Account Structure - Best Practices

Accounts are isolated workspaces. Items can’t be shared across accounts. Containers, created within an account, are the unit where tags, triggers, states, functions, and tools live—and can be shared or reused across containers inside the same account. This page explains how to structure accounts and containers for multi-domain, subdomain, and multi-tenant setups, and how identity sharing works via the Main Domain Cookie.

Key Takeaways

  • No cross-account sharing. Treat accounts as separate entities.

  • Container-level reuse. Within a single account, reuse configurations across multiple containers.

  • Subdomain strategy. Most subdomain setups work cleanly with one container; you may still split by subdomain for organizational reasons.

  • Identity continuity. Multiple containers on the same domain/subdomains can share a user ID via the Main Domain Cookie (configurable).


1) One site, multiple country domains

Example: example.at, example.de, example.ch

Recommended:

  • 1 Account, create one Container per country domain.

  • Reuse shared configurations (Tools/Tags/Triggers/States/Functions) across these containers inside the same account.

Why it works:

  • Keeps localization and governance clean per ccTLD, while centralizing shared logic.

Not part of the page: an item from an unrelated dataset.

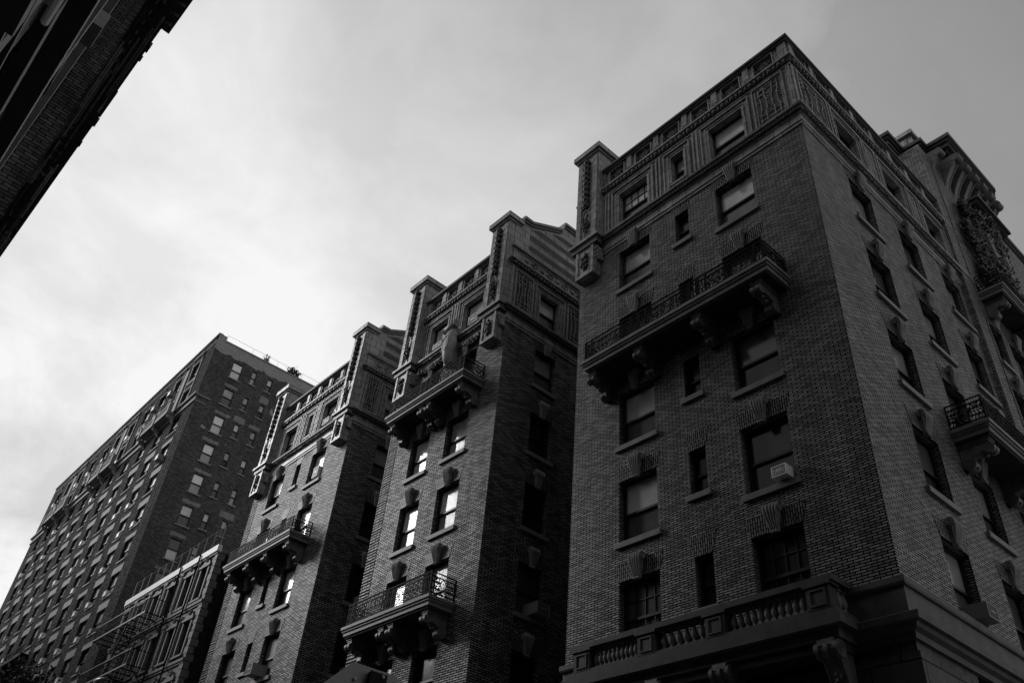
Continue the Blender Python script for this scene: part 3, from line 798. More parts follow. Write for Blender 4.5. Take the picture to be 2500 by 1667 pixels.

2) One site with a shop subdomain

Example: www.example.at and shop.example.at

Step 1 — Confirm scope: Check with your web manager whether shop.example.at is a subdomain of the same site or is operated as a separate domain/site.

Step 2 — Read up on identity: Review the Main Domain Cookie concept (see the dedicated article) to understand cross-container identity sharing options.

Quick answer:

  • If the shop is a subdomain:

    • A one-container strategy is technically sound and commonly used.

    • You don’t need multiple containers for subdomains for technical reasons.

  • If you prefer more organizational separation:

    • You can create multiple containers, one per subdomain.

    • It’s still easy to keep configurations in sync: select in each Tool which Containers it should apply to—scaling shared setups is a one-click operation.

Identity behavior by default:

  • When you create multiple containers for the same main domain and its subdomains, they can share data (user ID) via the Main Domain Cookie.

  • Opt-out: If you do not want data sharing between containers, disable the Main Domain Cookie feature in each relevant container.


3) Multiple owners (tenants) across different domains

Example: Several independent stakeholders each responsible for their own domain(s).

Recommended:

  • Create separate Accounts, each with their own Containers.

  • Note: It is not possible to share DCP elements (Tools, Tags, Triggers, States, Functions) across different accounts.


The Main Domain Cookie enables a shared user identifier across multiple containers on the same primary domain and its subdomains (e.g., example.at, shop.example.at).

  • Use it when: You want consistent identity and session logic across subdomains/containers.

  • Disable it when: You require strict data isolation between containers (e.g., compliance or organizational boundaries).

See the Main Domain Cookie article for setup details, edge cases, and privacy considerations


How to Reuse Configurations Across Containers (Same Account)

  1. Create or open a Tool (or Tag/Trigger/State/Function) that should be shared.

  2. Select target Containers inside the same account where the item should apply.

  3. Publish—the configuration (including all settings) will be available everywhere you targeted.

  4. Maintain centrally—update once, propagate to all selected containers.

Benefits: Faster scaling, consistent governance, and reduced configuration drift.


FAQs

Do I need multiple containers for subdomains? No. Technically, most subdomain setups work well with one container. Split into multiple containers only if it helps your organizational workflows.

Can I share items across accounts? No. Accounts are isolated. Share and reuse configurations only within the same account.

Will containers on the same domain share user IDs by default? If the Main Domain Cookie is enabled, yes—containers on the same main domain and its subdomains will share a user ID. You can disable this per container to prevent sharing.

What if I operate different country domains? Create one container per domain within one account and reuse shared configurations across those containers.